Ma se l'imprenditore - come nella specie - ha alle sue dipendenze uno o due lavoratori, gli effetti temuti comunque si verificano, e non può esservi, perciò, una soluzione intermedia o minimale. Infatti, la scarsa rilevanza del fatto trova la sua definizione nell'ambito dell'ordinamento giuridico-penale, attraverso le valutazioni suggerite dall'art. 133 cod. pen. o, al limite, nelle situazioni circostanziali di cui all'art. 62 bis cod. pen..

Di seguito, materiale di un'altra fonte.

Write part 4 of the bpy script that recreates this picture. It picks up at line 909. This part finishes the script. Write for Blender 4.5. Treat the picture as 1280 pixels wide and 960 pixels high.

Non sussiste, quindi, né disparità di trattamento né irrazionalità ex art. 3 Cost., né sussistono limitazioni all'iniziativa economica privata ex art. 41 Cost., perché questa non può svolgersi in contrasto con l'utilità sociale: e la Corte ha già indicato proprio in relazione al problema della serrata, la disciplina dei prezzi delle merci a largo consumo, come le carni bovine, fra le legittime misure protettive del benessere sociale (sent. 27 giugno 1958 n. 47).

Né l'ordinanza solleva alcun problema in ordine allo stesso istituto della serrata come tale, e alla problematico della sua rilevanza penale in relazione ai principi generali di libertà.

PER QUESTI MOTIVI

LA CORTE COSTITUZIONALE

dichiara non fondata la questione di legittimità costituzionale dell'art. 505 cod. pen., sollevata dal Pretore di Pistoia, con ordinanza 22 marzo 1978, in riferimento agli artt. 3 e 41 Cost..

Così deciso in Roma, nella sede della Corte costituzionale, Palazzo della Consulta, il 18 marzo 1986.

 

Livio PALADIN - Antonio LAPERGOLA - Virgilio ANDRIOLI - Giuseppe FERRARI - Francesco SAJA - Giovanni CONSO - Ettore GALLO - Aldo CORASANITI - Giuseppe BORZELLINO - Francesco GRECO - Renato DELL’ANDRO – Gabriele PESCATORE

 

Depositata in cancelleria il 24 marzo 1986.